E Sollima filma tutto questo con la consueta precisione e forza evocativa – la notte buia tagliata dai fari delle auto, i campi lunghi e le riprese dall’alto che “rallentano” e tolgono pathos alla violenza, la geometria quasi antropologica dei paesaggi rurali – ma qui la sua regia ha qualcosa di diverso. È meno muscolare, più dolente del solito, con ogni inquadratura sembra chiedersi non chi sia l’assassino, ma chi ha permesso che tutto questo accadesse. L’effetto è quasi straniante, ci ritroviamo a guardare una serie true crime che non cerca un colpevole, ma una responsabilità collettiva e in cui il «Mostro» diventa un prodotto sociale. In cui il male non viene mitizzato o, peggio, estetizzato, ma quasi svuotato di senso. Diversamente da «Romanzo criminale», «Gomorra» o «Suburra» – le serie che hanno consacrato il regista romano – non c’è alcuna glorificazione o fascinazione per il crimine, ma lo sgomento e la consapevolezza di trovarsi davanti a un male troppo grande per essere compreso del tutto.

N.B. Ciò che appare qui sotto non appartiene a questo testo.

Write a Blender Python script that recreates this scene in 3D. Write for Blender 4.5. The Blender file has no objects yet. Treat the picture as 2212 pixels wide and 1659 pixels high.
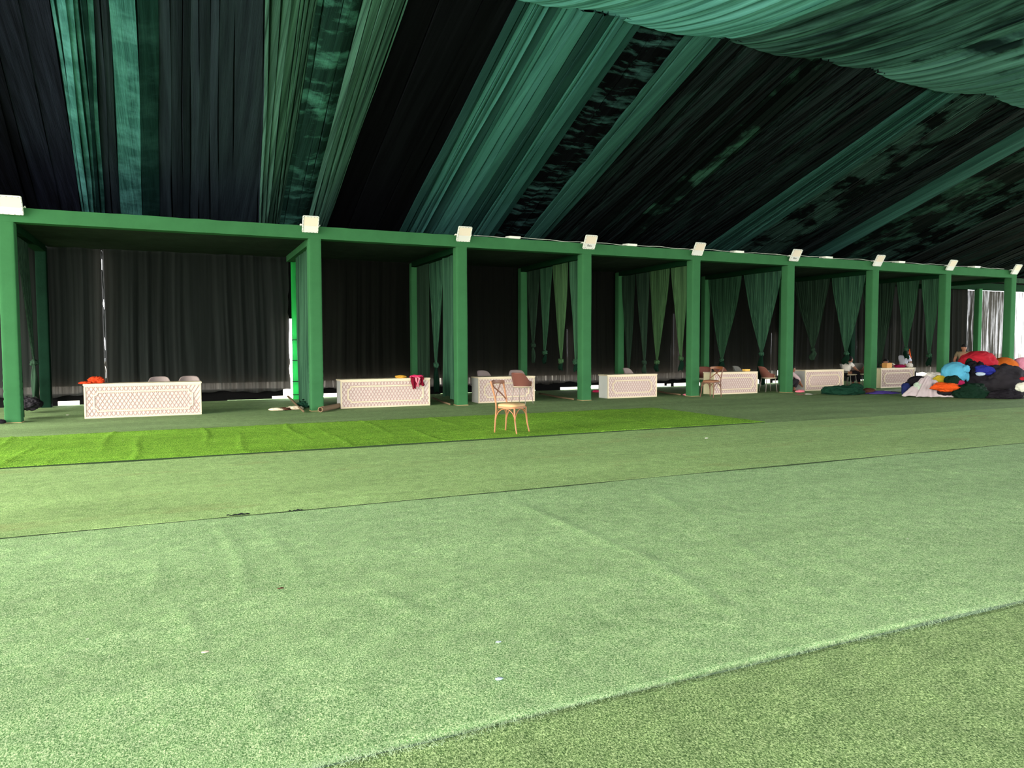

La chiave di lettura più efficace è forse proprio questa: «Il mostro» non vuole essere una serie definitiva sugli omicidi di Firenze, ma interrogare il modo in cui raccontiamo – e guardiamo – il male. Non chiede di capire, ma di riconoscere. E il disagio maggiore nasce da lì: nel rendersi conto che quel male non è lontano e ci somiglia. Un’inquietudine sottile, morale, politica. Che in qualche modo ci costringe, ancora, a raccontare questa storia.